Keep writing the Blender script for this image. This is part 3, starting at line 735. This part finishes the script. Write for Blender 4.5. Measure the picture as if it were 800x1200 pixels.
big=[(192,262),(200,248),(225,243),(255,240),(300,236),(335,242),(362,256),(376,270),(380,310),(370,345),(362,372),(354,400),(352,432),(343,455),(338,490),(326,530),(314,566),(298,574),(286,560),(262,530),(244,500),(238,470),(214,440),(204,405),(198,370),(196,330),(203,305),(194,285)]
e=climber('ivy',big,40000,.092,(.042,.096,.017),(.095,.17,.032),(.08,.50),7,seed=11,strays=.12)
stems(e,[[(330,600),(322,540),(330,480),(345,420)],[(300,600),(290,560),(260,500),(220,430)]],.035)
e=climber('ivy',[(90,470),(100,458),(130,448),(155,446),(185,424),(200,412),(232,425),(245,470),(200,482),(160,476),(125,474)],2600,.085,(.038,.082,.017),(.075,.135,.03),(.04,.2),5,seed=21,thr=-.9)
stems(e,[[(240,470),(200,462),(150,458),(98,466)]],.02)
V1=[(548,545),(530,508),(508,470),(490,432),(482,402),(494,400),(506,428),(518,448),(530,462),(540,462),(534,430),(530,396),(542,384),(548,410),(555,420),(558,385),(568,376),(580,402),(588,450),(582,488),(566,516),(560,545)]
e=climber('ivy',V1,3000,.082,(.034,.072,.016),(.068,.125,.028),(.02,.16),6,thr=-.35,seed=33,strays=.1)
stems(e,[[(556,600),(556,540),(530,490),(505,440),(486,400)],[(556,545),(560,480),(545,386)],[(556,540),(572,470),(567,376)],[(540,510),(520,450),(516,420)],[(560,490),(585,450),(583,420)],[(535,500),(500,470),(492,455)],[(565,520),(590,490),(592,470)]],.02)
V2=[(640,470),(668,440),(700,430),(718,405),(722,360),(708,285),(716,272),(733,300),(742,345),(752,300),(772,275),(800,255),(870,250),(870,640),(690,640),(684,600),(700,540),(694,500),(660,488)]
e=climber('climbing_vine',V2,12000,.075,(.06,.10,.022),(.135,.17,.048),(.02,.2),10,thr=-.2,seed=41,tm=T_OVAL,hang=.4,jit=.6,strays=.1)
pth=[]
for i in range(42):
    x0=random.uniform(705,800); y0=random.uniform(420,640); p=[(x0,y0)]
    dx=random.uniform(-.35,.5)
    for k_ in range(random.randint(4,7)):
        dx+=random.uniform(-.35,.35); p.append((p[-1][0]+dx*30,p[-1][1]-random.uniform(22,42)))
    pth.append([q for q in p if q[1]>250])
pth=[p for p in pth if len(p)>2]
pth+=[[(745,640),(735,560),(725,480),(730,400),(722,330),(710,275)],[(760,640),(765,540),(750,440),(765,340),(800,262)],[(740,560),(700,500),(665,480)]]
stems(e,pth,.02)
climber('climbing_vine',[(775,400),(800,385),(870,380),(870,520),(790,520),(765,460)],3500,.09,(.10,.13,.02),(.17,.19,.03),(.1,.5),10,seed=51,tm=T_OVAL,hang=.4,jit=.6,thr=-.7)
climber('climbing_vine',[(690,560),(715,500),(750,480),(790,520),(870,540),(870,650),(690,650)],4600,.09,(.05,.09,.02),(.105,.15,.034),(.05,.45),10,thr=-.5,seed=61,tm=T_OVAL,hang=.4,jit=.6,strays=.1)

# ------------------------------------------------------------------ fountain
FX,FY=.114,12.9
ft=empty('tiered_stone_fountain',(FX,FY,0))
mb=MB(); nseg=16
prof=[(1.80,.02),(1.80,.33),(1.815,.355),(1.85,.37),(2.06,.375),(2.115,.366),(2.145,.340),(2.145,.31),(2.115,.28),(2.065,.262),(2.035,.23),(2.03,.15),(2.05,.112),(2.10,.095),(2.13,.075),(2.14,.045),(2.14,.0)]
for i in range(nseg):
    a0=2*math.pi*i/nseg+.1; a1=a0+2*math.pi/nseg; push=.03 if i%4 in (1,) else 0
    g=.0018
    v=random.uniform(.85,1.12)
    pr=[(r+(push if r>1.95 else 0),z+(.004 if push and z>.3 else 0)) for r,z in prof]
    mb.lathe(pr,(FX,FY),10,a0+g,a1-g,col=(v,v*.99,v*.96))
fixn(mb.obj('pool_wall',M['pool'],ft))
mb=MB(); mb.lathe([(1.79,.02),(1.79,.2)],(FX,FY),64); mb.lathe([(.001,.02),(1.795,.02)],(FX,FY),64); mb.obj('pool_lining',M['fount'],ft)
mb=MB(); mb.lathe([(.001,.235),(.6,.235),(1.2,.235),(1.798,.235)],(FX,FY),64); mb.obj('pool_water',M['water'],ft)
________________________
▶ **INSTRUCTIONS FOR THE TASK**:
Repeat the data above exactly.

▶ **EXERCISE RESULT**:
Keep writing the Blender script for this image. This is part 3, starting at line 735. This part finishes the script. Write for Blender 4.5. Measure the picture as if it were 800x1200 pixels.
big=[(192,262),(200,248),(225,243),(255,240),(300,236),(335,242),(362,256),(376,270),(380,310),(370,345),(362,372),(354,400),(352,432),(343,455),(338,490),(326,530),(314,566),(298,574),(286,560),(262,530),(244,500),(238,470),(214,440),(204,405),(198,370),(196,330),(203,305),(194,285)]
e=climber('ivy',big,40000,.092,(.042,.096,.017),(.095,.17,.032),(.08,.50),7,seed=11,strays=.12)
stems(e,[[(330,600),(322,540),(330,480),(345,420)],[(300,600),(290,560),(260,500),(220,430)]],.035)
e=climber('ivy',[(90,470),(100,458),(130,448),(155,446),(185,424),(200,412),(232,425),(245,470),(200,482),(160,476),(125,474)],2600,.085,(.038,.082,.017),(.075,.135,.03),(.04,.2),5,seed=21,thr=-.9)
stems(e,[[(240,470),(200,462),(150,458),(98,466)]],.02)
V1=[(548,545),(530,508),(508,470),(490,432),(482,402),(494,400),(506,428),(518,448),(530,462),(540,462),(534,430),(530,396),(542,384),(548,410),(555,420),(558,385),(568,376),(580,402),(588,450),(582,488),(566,516),(560,545)]
e=climber('ivy',V1,3000,.082,(.034,.072,.016),(.068,.125,.028),(.02,.16),6,thr=-.35,seed=33,strays=.1)
stems(e,[[(556,600),(556,540),(530,490),(505,440),(486,400)],[(556,545),(560,480),(545,386)],[(556,540),(572,470),(567,376)],[(540,510),(520,450),(516,420)],[(560,490),(585,450),(583,420)],[(535,500),(500,470),(492,455)],[(565,520),(590,490),(592,470)]],.02)
V2=[(640,470),(668,440),(700,430),(718,405),(722,360),(708,285),(716,272),(733,300),(742,345),(752,300),(772,275),(800,255),(870,250),(870,640),(690,640),(684,600),(700,540),(694,500),(660,488)]
e=climber('climbing_vine',V2,12000,.075,(.06,.10,.022),(.135,.17,.048),(.02,.2),10,thr=-.2,seed=41,tm=T_OVAL,hang=.4,jit=.6,strays=.1)
pth=[]
for i in range(42):
    x0=random.uniform(705,800); y0=random.uniform(420,640); p=[(x0,y0)]
    dx=random.uniform(-.35,.5)
    for k_ in range(random.randint(4,7)):
        dx+=random.uniform(-.35,.35); p.append((p[-1][0]+dx*30,p[-1][1]-random.uniform(22,42)))
    pth.append([q for q in p if q[1]>250])
pth=[p for p in pth if len(p)>2]
pth+=[[(745,640),(735,560),(725,480),(730,400),(722,330),(710,275)],[(760,640),(765,540),(750,440),(765,340),(800,262)],[(740,560),(700,500),(665,480)]]
stems(e,pth,.02)
climber('climbing_vine',[(775,400),(800,385),(870,380),(870,520),(790,520),(765,460)],3500,.09,(.10,.13,.02),(.17,.19,.03),(.1,.5),10,seed=51,tm=T_OVAL,hang=.4,jit=.6,thr=-.7)
climber('climbing_vine',[(690,560),(715,500),(750,480),(790,520),(870,540),(870,650),(690,650)],4600,.09,(.05,.09,.02),(.105,.15,.034),(.05,.45),10,thr=-.5,seed=61,tm=T_OVAL,hang=.4,jit=.6,strays=.1)

# ------------------------------------------------------------------ fountain
FX,FY=.114,12.9
ft=empty('tiered_stone_fountain',(FX,FY,0))
mb=MB(); nseg=16
prof=[(1.80,.02),(1.80,.33),(1.815,.355),(1.85,.37),(2.06,.375),(2.115,.366),(2.145,.340),(2.145,.31),(2.115,.28),(2.065,.262),(2.035,.23),(2.03,.15),(2.05,.112),(2.10,.095),(2.13,.075),(2.14,.045),(2.14,.0)]
for i in range(nseg):
    a0=2*math.pi*i/nseg+.1; a1=a0+2*math.pi/nseg; push=.03 if i%4 in (1,) else 0
    g=.0018
    v=random.uniform(.85,1.12)
    pr=[(r+(push if r>1.95 else 0),z+(.004 if push and z>.3 else 0)) for r,z in prof]
    mb.lathe(pr,(FX,FY),10,a0+g,a1-g,col=(v,v*.99,v*.96))
fixn(mb.obj('pool_wall',M['pool'],ft))
mb=MB(); mb.lathe([(1.79,.02),(1.79,.2)],(FX,FY),64); mb.lathe([(.001,.02),(1.795,.02)],(FX,FY),64); mb.obj('pool_lining',M['fount'],ft)
mb=MB(); mb.lathe([(.001,.235),(.6,.235),(1.2,.235),(1.798,.235)],(FX,FY),64); mb.obj('pool_water',M['water'],ft)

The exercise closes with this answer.